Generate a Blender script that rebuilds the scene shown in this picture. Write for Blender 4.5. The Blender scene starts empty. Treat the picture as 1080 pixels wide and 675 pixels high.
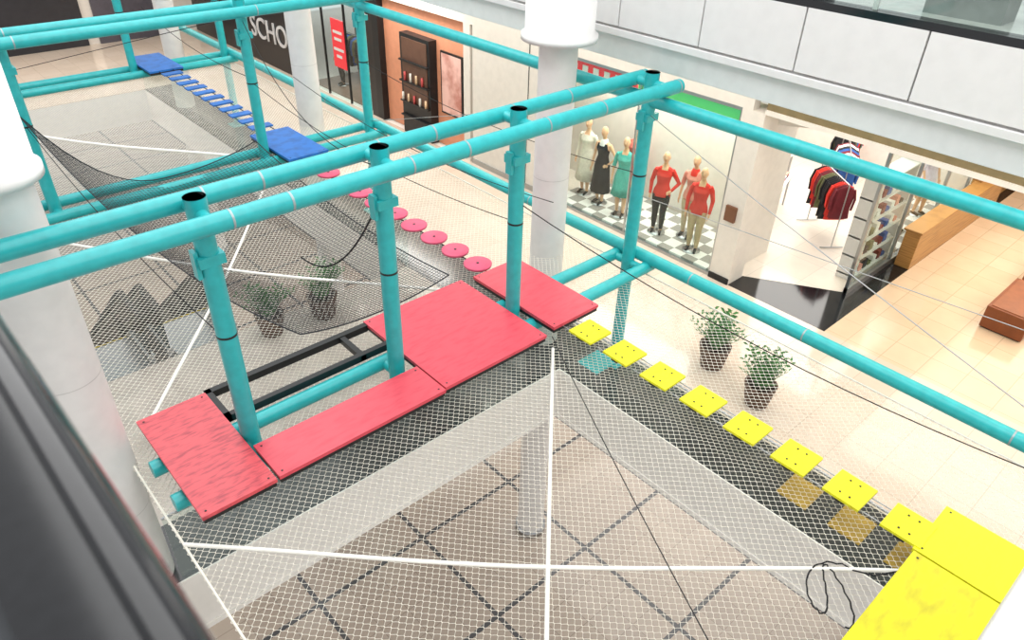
import bpy, math, random
from mathutils import Vector, Matrix
random.seed(7)
S=bpy.context.scene
try:
    S.view_settings.view_transform='Standard'
except Exception: pass

# ---------------------------------------------------------------- materials
def lin(h):
    h=h.lstrip('#'); c=[int(h[i:i+2],16)/255 for i in (0,2,4)]
    return tuple((v/12.92 if v<=.04045 else ((v+.055)/1.055)**2.4) for v in c)+(1,)
MC={}
def mat(name,col,rough=.5,metal=0,var=.06,scale=6,col2=None,stretch=None,spec=None,bump=0):
    if name in MC: return MC[name]
    m=bpy.data.materials.new(name); m.use_nodes=True; nt=m.node_tree; N=nt.nodes; L=nt.links
    b=N['Principled BSDF']; b.inputs['Roughness'].default_value=rough; b.inputs['Metallic'].default_value=metal
    if spec is not None: b.inputs['Specular IOR Level'].default_value=spec
    tc=N.new('ShaderNodeNewGeometry'); no=N.new('ShaderNodeTexNoise'); no.inputs['Scale'].default_value=scale
    no.inputs['Detail'].default_value=5
    if stretch:
        mp=N.new('ShaderNodeMapping'); mp.inputs['Scale'].default_value=stretch
        L.new(tc.outputs['Position'],mp.inputs['Vector']); L.new(mp.outputs[0],no.inputs['Vector'])
    else: L.new(tc.outputs['Position'],no.inputs['Vector'])
    r=N.new('ShaderNodeValToRGB'); c=lin(col)
    c2=lin(col2) if col2 else tuple(max(0,v*(1-var*3)) for v in c[:3])+(1,)
    r.color_ramp.elements[0].position=.3; r.color_ramp.elements[1].position=.62 if not col2 else .55
    r.color_ramp.elements[0].color=c2; r.color_ramp.elements[1].color=c
    L.new(no.outputs['Fac'],r.inputs['Fac']); L.new(r.outputs[0],b.inputs['Base Color'])
    if bump:
        bp=N.new('ShaderNodeBump'); bp.inputs['Strength'].default_value=bump; L.new(no.outputs['Fac'],bp.inputs['Height']); L.new(bp.outputs[0],b.inputs['Normal'])
    MC[name]=m; return m
def tile(name,c1,c2,mort,w=.6,ms=.006,rough=.15,big=None,bigcol=None,bigms=.05):
    m=bpy.data.materials.new(name); m.use_nodes=True; nt=m.node_tree; N=nt.nodes; L=nt.links
    b=N['Principled BSDF']; b.inputs['Roughness'].default_value=rough
    g=N.new('ShaderNodeNewGeometry')
    def brick(w,ms,a,bb,mo):
        t=N.new('ShaderNodeTexBrick'); t.offset=0; t.squash=1; t.inputs['Scale'].default_value=1
        t.inputs['Brick Width'].default_value=w; t.inputs['Row Height'].default_value=w; t.inputs['Mortar Size'].default_value=ms
        t.inputs['Mortar Smooth'].default_value=0
        t.inputs['Color1'].default_value=a; t.inputs['Color2'].default_value=bb; t.inputs['Mortar'].default_value=mo
        L.new(g.outputs['Position'],t.inputs['Vector']); return t
    t=brick(w,ms,lin(c1),lin(c2),lin(mort)); out=t.outputs['Color']
    if big:
        t2=brick(big,bigms,(0,0,0,1),(0,0,0,1),(1,1,1,1)); mx=N.new('ShaderNodeMix'); mx.data_type='RGBA'
        L.new(t2.outputs['Color'],mx.inputs[0]); L.new(out,mx.inputs[6]); mx.inputs[7].default_value=lin(bigcol); out=mx.outputs[2]
    no=N.new('ShaderNodeTexNoise'); no.inputs['Scale'].default_value=2.5; no.inputs['Detail'].default_value=6; L.new(g.outputs['Position'],no.inputs['Vector'])
    mr=N.new('ShaderNodeMapRange'); mr.inputs['To Min'].default_value=.88; mr.inputs['To Max'].default_value=1.06; L.new(no.outputs['Fac'],mr.inputs['Value'])
    vm=N.new('ShaderNodeVectorMath'); vm.operation='SCALE'; L.new(out,vm.inputs[0]); L.new(mr.outputs[0],vm.inputs['Scale'])
    L.new(vm.outputs[0],b.inputs['Base Color']); return m
def checker(name,a,b_,s):
    m=bpy.data.materials.new(name); m.use_nodes=True; N=m.node_tree.nodes; L=m.node_tree.links
    g=N.new('ShaderNodeNewGeometry'); c=N.new('ShaderNodeTexChecker'); c.inputs['Scale'].default_value=s
    c.inputs['Color1'].default_value=lin(a); c.inputs['Color2'].default_value=lin(b_)
    mp=N.new('ShaderNodeMapping'); mp.inputs['Location'].default_value=(.01,.01,.013)
    L.new(g.outputs['Position'],mp.inputs[0]); L.new(mp.outputs[0],c.inputs['Vector']); L.new(c.outputs[0],N['Principled BSDF'].inputs['Base Color'])
    N['Principled BSDF'].inputs['Roughness'].default_value=.2
    return m
def emis(name,col,st):
    m=bpy.data.materials.new(name); m.use_nodes=True; N=m.node_tree.nodes
    b=N['Principled BSDF']; b.inputs['Base Color'].default_value=lin(col); b.inputs['Emission Color'].default_value=lin(col); b.inputs['Emission Strength'].default_value=st
    return m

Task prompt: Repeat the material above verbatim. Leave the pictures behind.

Output for this task:
Generate a Blender script that rebuilds the scene shown in this picture. Write for Blender 4.5. The Blender scene starts empty. Treat the picture as 1080 pixels wide and 675 pixels high.
import bpy, math, random
from mathutils import Vector, Matrix
random.seed(7)
S=bpy.context.scene
try:
    S.view_settings.view_transform='Standard'
except Exception: pass

# ---------------------------------------------------------------- materials
def lin(h):
    h=h.lstrip('#'); c=[int(h[i:i+2],16)/255 for i in (0,2,4)]
    return tuple((v/12.92 if v<=.04045 else ((v+.055)/1.055)**2.4) for v in c)+(1,)
MC={}
def mat(name,col,rough=.5,metal=0,var=.06,scale=6,col2=None,stretch=None,spec=None,bump=0):
    if name in MC: return MC[name]
    m=bpy.data.materials.new(name); m.use_nodes=True; nt=m.node_tree; N=nt.nodes; L=nt.links
    b=N['Principled BSDF']; b.inputs['Roughness'].default_value=rough; b.inputs['Metallic'].default_value=metal
    if spec is not None: b.inputs['Specular IOR Level'].default_value=spec
    tc=N.new('ShaderNodeNewGeometry'); no=N.new('ShaderNodeTexNoise'); no.inputs['Scale'].default_value=scale
    no.inputs['Detail'].default_value=5
    if stretch:
        mp=N.new('ShaderNodeMapping'); mp.inputs['Scale'].default_value=stretch
        L.new(tc.outputs['Position'],mp.inputs['Vector']); L.new(mp.outputs[0],no.inputs['Vector'])
    else: L.new(tc.outputs['Position'],no.inputs['Vector'])
    r=N.new('ShaderNodeValToRGB'); c=lin(col)
    c2=lin(col2) if col2 else tuple(max(0,v*(1-var*3)) for v in c[:3])+(1,)
    r.color_ramp.elements[0].position=.3; r.color_ramp.elements[1].position=.62 if not col2 else .55
    r.color_ramp.elements[0].color=c2; r.color_ramp.elements[1].color=c
    L.new(no.outputs['Fac'],r.inputs['Fac']); L.new(r.outputs[0],b.inputs['Base Color'])
    if bump:
        bp=N.new('ShaderNodeBump'); bp.inputs['Strength'].default_value=bump; L.new(no.outputs['Fac'],bp.inputs['Height']); L.new(bp.outputs[0],b.inputs['Normal'])
    MC[name]=m; return m
def tile(name,c1,c2,mort,w=.6,ms=.006,rough=.15,big=None,bigcol=None,bigms=.05):
    m=bpy.data.materials.new(name); m.use_nodes=True; nt=m.node_tree; N=nt.nodes; L=nt.links
    b=N['Principled BSDF']; b.inputs['Roughness'].default_value=rough
    g=N.new('ShaderNodeNewGeometry')
    def brick(w,ms,a,bb,mo):
        t=N.new('ShaderNodeTexBrick'); t.offset=0; t.squash=1; t.inputs['Scale'].default_value=1
        t.inputs['Brick Width'].default_value=w; t.inputs['Row Height'].default_value=w; t.inputs['Mortar Size'].default_value=ms
        t.inputs['Mortar Smooth'].default_value=0
        t.inputs['Color1'].default_value=a; t.inputs['Color2'].default_value=bb; t.inputs['Mortar'].default_value=mo
        L.new(g.outputs['Position'],t.inputs['Vector']); return t
    t=brick(w,ms,lin(c1),lin(c2),lin(mort)); out=t.outputs['Color']
    if big:
        t2=brick(big,bigms,(0,0,0,1),(0,0,0,1),(1,1,1,1)); mx=N.new('ShaderNodeMix'); mx.data_type='RGBA'
        L.new(t2.outputs['Color'],mx.inputs[0]); L.new(out,mx.inputs[6]); mx.inputs[7].default_value=lin(bigcol); out=mx.outputs[2]
    no=N.new('ShaderNodeTexNoise'); no.inputs['Scale'].default_value=2.5; no.inputs['Detail'].default_value=6; L.new(g.outputs['Position'],no.inputs['Vector'])
    mr=N.new('ShaderNodeMapRange'); mr.inputs['To Min'].default_value=.88; mr.inputs['To Max'].default_value=1.06; L.new(no.outputs['Fac'],mr.inputs['Value'])
    vm=N.new('ShaderNodeVectorMath'); vm.operation='SCALE'; L.new(out,vm.inputs[0]); L.new(mr.outputs[0],vm.inputs['Scale'])
    L.new(vm.outputs[0],b.inputs['Base Color']); return m
def checker(name,a,b_,s):
    m=bpy.data.materials.new(name); m.use_nodes=True; N=m.node_tree.nodes; L=m.node_tree.links
    g=N.new('ShaderNodeNewGeometry'); c=N.new('ShaderNodeTexChecker'); c.inputs['Scale'].default_value=s
    c.inputs['Color1'].default_value=lin(a); c.inputs['Color2'].default_value=lin(b_)
    mp=N.new('ShaderNodeMapping'); mp.inputs['Location'].default_value=(.01,.01,.013)
    L.new(g.outputs['Position'],mp.inputs[0]); L.new(mp.outputs[0],c.inputs['Vector']); L.new(c.outputs[0],N['Principled BSDF'].inputs['Base Color'])
    N['Principled BSDF'].inputs['Roughness'].default_value=.2
    return m
def emis(name,col,st):
    m=bpy.data.materials.new(name); m.use_nodes=True; N=m.node_tree.nodes
    b=N['Principled BSDF']; b.inputs['Base Color'].default_value=lin(col); b.inputs['Emission Color'].default_value=lin(col); b.inputs['Emission Strength'].default_value=st
    return m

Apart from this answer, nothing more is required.